What do you mean by this? Let the battery get low before recharging?
Tesla states "The Tesla battery is optimized for nightly charging: topping off frequently enhances the longevity of your battery."

johnchamlin...

I drive @ 165 miles daily 3-4 days a week and it will sit for 6-7 hours. What does the heuristic model suggest I do to make the battery last a meer 10 years for such a daily commute, expressway, 65 mph with normal interior climate and a radio on? Any suggestions or insights would be tremendously appreciated.

I have found the heater makes a huge difference -- I got my car on Sunday, and early in the week it was around 40 degF. I was getting about 380 Wh/mi, which was a lot higher than I expected. The last couple of days have been in the 60s, and I have actually been averaging around 320 Wh/mi (and for non-highway sections, getting well above the rated miles calculation).

I think he means to have the car finish its charge cycle when you are ready to use it. You don't want to get home from work plug the car into the HPWC and fully charge the car in four hours just to have it sit there overnight. The battery is not very comfortable at full charge but, full charge is just what you need before setting out.

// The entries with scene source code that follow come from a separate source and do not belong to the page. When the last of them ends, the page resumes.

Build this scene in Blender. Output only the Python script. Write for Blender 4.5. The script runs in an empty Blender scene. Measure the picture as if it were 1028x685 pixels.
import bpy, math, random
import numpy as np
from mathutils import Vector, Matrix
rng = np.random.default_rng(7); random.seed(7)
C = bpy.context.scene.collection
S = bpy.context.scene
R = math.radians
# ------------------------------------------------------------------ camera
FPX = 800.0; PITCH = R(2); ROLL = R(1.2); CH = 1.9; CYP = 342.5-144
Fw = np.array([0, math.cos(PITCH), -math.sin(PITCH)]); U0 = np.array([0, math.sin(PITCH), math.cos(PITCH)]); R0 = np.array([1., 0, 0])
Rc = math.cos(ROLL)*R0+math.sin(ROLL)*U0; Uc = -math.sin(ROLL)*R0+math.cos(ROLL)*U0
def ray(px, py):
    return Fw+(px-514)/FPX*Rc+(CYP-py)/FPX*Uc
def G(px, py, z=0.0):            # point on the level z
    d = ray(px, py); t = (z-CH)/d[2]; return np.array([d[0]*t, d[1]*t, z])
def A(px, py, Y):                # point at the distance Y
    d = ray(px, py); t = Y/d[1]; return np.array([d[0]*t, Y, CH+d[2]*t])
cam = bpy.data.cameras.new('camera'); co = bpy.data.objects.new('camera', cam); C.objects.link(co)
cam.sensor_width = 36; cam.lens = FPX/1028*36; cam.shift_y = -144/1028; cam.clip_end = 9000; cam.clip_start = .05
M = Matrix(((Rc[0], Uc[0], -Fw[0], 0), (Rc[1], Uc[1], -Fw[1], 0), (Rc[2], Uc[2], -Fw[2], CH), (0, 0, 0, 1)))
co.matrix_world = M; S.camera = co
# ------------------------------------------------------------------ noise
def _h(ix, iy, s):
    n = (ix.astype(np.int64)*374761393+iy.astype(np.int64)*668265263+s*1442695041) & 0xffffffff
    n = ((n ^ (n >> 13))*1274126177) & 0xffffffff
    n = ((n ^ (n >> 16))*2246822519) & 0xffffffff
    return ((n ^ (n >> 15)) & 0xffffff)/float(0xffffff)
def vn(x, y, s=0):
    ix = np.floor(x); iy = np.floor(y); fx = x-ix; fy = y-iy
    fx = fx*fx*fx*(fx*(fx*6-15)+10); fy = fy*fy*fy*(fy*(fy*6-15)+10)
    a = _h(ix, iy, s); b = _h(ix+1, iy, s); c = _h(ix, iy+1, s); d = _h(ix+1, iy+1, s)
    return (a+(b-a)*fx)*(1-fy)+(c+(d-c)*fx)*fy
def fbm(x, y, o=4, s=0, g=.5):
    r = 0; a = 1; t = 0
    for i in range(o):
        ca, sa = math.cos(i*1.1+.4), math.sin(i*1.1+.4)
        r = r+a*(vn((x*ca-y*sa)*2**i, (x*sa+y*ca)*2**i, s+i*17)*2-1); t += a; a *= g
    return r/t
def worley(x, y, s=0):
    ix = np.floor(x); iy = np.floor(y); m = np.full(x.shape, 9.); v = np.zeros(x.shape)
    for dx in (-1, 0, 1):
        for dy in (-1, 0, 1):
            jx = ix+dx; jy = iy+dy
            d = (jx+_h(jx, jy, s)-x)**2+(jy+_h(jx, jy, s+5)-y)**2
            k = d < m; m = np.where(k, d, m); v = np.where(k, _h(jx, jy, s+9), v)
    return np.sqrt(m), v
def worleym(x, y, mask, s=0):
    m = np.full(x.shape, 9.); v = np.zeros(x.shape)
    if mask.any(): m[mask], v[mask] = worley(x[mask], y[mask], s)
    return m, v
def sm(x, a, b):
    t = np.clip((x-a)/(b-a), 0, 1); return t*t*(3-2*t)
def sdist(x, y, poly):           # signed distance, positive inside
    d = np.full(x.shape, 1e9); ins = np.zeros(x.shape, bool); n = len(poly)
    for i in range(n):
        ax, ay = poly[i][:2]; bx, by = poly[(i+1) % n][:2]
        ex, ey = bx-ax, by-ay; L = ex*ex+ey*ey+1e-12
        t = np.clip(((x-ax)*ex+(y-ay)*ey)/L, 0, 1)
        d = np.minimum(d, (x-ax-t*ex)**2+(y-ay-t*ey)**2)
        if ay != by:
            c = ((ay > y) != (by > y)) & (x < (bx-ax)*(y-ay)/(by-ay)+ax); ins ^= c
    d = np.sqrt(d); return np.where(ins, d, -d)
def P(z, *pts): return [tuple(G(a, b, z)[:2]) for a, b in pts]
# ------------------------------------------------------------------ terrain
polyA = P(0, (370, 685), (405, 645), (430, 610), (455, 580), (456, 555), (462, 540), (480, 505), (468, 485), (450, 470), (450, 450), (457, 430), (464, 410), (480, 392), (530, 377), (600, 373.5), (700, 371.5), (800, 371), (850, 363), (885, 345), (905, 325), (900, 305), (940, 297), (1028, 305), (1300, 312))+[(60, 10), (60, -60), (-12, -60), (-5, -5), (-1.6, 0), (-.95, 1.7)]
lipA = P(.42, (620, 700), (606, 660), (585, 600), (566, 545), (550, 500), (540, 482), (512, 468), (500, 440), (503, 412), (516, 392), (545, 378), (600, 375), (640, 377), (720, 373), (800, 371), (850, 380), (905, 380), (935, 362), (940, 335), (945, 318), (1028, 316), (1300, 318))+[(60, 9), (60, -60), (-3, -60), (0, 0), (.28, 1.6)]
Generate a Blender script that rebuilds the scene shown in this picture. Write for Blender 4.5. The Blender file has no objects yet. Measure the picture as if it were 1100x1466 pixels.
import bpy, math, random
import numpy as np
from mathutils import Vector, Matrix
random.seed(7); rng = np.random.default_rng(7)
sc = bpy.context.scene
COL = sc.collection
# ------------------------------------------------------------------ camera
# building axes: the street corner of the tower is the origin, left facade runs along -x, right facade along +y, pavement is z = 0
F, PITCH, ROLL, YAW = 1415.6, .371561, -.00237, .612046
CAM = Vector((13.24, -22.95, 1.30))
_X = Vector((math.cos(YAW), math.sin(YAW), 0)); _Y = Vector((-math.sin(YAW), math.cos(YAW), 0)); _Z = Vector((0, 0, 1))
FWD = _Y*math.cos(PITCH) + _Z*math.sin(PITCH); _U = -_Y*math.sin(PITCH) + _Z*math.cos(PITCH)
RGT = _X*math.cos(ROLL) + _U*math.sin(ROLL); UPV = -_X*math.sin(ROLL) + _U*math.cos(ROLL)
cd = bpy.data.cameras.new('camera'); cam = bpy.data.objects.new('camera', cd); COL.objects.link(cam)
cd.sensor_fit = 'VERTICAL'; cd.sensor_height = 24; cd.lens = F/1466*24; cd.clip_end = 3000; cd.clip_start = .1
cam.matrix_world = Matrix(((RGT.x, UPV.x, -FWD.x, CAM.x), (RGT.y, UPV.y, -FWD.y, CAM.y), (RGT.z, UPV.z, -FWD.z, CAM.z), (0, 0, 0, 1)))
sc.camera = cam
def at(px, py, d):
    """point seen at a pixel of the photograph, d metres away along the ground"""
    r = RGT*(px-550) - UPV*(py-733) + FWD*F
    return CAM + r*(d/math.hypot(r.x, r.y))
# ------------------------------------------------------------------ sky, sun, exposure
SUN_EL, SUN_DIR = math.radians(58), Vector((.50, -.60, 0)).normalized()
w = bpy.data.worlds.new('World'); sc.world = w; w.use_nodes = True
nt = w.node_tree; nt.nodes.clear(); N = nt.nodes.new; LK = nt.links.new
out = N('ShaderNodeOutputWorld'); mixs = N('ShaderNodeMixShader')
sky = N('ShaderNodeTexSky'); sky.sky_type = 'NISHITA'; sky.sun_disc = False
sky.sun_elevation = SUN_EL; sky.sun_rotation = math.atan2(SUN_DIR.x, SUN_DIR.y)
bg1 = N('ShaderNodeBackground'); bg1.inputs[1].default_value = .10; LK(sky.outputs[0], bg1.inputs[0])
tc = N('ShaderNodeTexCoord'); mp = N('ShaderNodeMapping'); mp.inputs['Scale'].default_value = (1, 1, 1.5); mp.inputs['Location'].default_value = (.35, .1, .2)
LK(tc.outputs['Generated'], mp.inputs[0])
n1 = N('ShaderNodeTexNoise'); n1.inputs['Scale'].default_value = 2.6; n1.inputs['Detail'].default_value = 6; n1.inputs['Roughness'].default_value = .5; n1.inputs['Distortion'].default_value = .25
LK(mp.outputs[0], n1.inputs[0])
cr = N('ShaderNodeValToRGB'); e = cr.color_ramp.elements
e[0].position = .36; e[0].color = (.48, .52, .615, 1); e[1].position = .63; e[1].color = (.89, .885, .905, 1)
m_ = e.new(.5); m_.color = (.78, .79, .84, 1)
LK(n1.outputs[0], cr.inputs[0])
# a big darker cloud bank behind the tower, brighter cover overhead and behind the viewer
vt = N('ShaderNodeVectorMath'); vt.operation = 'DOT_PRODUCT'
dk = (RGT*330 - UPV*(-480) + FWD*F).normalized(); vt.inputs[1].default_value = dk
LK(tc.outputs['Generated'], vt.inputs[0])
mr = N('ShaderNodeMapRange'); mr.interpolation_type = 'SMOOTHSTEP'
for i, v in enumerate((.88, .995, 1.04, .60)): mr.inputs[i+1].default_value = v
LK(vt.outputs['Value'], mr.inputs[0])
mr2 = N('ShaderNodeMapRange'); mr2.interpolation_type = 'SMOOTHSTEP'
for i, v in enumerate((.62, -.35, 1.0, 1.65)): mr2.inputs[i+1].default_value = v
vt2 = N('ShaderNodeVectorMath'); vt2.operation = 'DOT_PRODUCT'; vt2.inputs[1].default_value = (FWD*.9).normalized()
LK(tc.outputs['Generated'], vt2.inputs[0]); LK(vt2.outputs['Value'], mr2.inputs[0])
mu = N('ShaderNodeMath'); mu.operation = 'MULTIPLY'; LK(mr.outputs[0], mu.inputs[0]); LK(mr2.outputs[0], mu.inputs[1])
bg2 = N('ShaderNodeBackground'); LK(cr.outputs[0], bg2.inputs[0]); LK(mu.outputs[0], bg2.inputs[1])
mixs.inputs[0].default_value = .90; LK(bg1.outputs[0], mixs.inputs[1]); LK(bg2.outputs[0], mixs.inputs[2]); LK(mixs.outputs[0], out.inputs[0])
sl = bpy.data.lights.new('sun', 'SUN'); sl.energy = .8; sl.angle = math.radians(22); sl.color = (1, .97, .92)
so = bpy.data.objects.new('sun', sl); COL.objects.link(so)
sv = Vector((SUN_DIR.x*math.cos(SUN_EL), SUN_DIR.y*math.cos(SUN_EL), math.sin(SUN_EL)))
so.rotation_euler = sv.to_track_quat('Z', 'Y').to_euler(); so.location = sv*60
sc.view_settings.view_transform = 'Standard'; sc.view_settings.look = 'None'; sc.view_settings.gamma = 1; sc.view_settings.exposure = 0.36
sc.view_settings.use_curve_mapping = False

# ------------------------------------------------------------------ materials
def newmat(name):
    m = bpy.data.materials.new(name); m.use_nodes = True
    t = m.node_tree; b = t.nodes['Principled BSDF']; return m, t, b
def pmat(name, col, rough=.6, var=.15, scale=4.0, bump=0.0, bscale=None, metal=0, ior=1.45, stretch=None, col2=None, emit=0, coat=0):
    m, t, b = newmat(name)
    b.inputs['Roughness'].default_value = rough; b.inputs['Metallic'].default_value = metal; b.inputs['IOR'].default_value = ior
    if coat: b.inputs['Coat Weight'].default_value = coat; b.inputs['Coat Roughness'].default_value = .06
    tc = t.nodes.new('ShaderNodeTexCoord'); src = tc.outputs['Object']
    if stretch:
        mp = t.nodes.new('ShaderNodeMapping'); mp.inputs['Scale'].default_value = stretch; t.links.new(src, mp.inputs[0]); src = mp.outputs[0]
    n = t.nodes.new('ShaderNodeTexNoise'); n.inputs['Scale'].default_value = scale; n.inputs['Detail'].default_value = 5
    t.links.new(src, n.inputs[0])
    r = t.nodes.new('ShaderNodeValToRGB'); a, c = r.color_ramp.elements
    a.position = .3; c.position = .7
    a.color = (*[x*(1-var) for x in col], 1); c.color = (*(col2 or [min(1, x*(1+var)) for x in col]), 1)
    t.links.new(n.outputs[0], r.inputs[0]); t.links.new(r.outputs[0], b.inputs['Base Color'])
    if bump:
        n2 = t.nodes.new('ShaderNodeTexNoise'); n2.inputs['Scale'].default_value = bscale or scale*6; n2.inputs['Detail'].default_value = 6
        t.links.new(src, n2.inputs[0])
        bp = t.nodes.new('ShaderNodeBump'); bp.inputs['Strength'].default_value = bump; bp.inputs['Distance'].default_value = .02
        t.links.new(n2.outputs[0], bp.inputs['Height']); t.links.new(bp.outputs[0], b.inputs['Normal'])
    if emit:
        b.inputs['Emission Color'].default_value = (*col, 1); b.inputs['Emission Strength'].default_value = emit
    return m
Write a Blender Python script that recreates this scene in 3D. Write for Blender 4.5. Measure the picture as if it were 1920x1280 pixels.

What ever you plug the car into, you should limit the charging current so that the car will be ready just when you need it.

From the owners manual:

Your Model S Battery is one of the most sophisticated battery systems
in the world. The most important way to preserve the Battery is to LEAVE YOUR MODEL S PLUGGED IN when you’re not using it. This
is particularly important if you are not planning to drive your Model S for several weeks. When plugged in, the Model S wakes up when needed to automatically maintain a charge level that maximizes the lifetime of the Battery.

wonder;
A cycle refers to a full charge from empty; two 50% charges are just one cycle. One cycle a day seems like a lot; pushing the car to its limits every day from day one.

@July10Models:

Yep, I agree completely with your view above. I'm expecting delivery in March/April (60 kwh, Air). #9965

I'll only rarely do "range" charges, but when I do, I'll immediately start driving in order to drastically limit the amount of time my battery is ever at 100% charge. Likewise, I'll hardly ever run my battery down to nearly empty and I'll begin charging ASAP.

My normal nightly plan during the work week is begin charging after midnight and have the standard charging finish right before I leave for my morning commute. I only have a 30 mi round trip so many days I can probably start charging around 5am. I'm also considering not charging at all some days. I'd like to see more analysis on the lifespan benefits of having the battery below an 85% SOC most of the time.